ビバルディが活躍していたかなり以前より、バロック時代には、今のオペラが形式として確立された、という重要な時代でもありました。
ビバルディも数多くのオペラを作曲していますが、これからしばらくは、このバロック音楽とオペラについて、その歴史や社会背景などを交えながら、どのように発展していったのか、さまざまな角度から書いていきたいと思います。
バロック時代初期(1)<「音楽劇」から「オペラ」へ>
ヨ―ロッパの中でも、特にイタリアのオペラの歴史は、古くからそのめざましい発展が見られ、確固たる史実が残っております。
その歴史をたどると、「オペラ」という名称すら初期の頃には存在していなく、当時の作曲家自ら「音楽による寓話」などと称されていました。
ただしこの当時の作品に関しては、むしろ「音楽劇」と総称されたほうが適当であると考えられている一面もあります。

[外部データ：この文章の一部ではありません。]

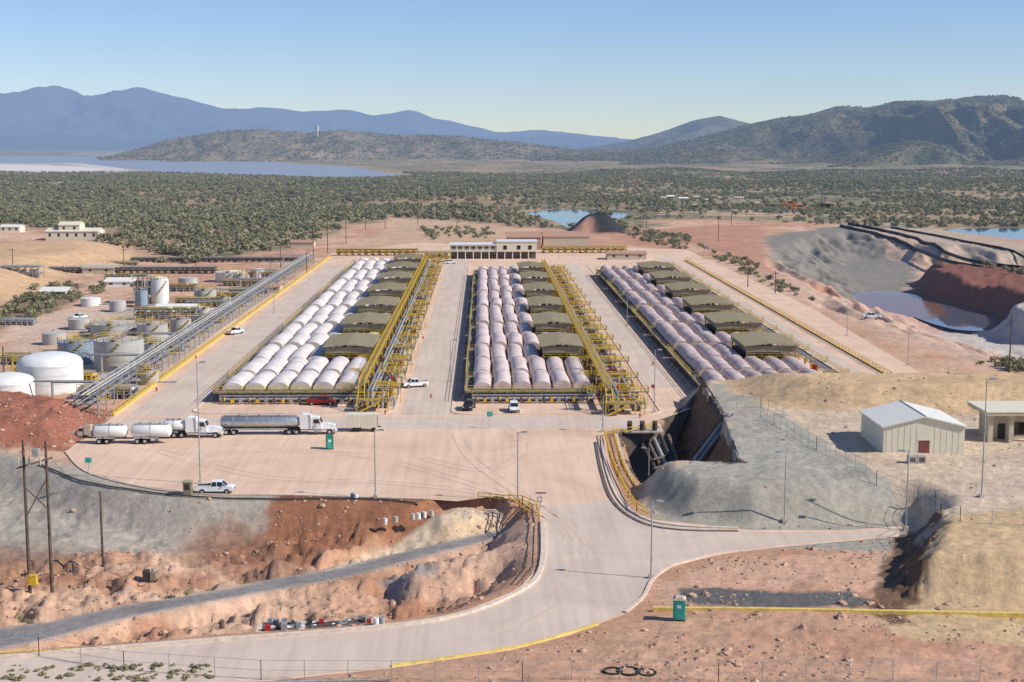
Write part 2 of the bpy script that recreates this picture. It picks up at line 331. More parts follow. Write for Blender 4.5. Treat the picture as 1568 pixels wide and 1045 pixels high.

その背景には、西洋音楽史の流れとして、中世ルネサンスのマドリガーレが基礎になっています。これは1540年代になり、イタリアのマドリガードとしても発展していきますが、徐々に新しくモノディア形式が取り入れられる傾向へと移行する背景があったためである、とも考えられております。
これらは、マレンツィオ(1554~1599年)やジェズアルド(1561~1613年)らといった、当時の作曲家の作品に見られる、独奏旋律のパートや和声を意識した劇的な表現からうかがい知ることができます。
また、ルネサンスの社交的な娯楽の曲調を崩す方向に促す傾向にあったことが関係しているものと思われます。
バロック初期においては、このような音楽の発展性が、流動的に一連の西洋音楽全体を変革させていき、最終型は近代の歌劇と呼ばれる要素を含んだスタイルに様変わりしていった時期であったと考えられております。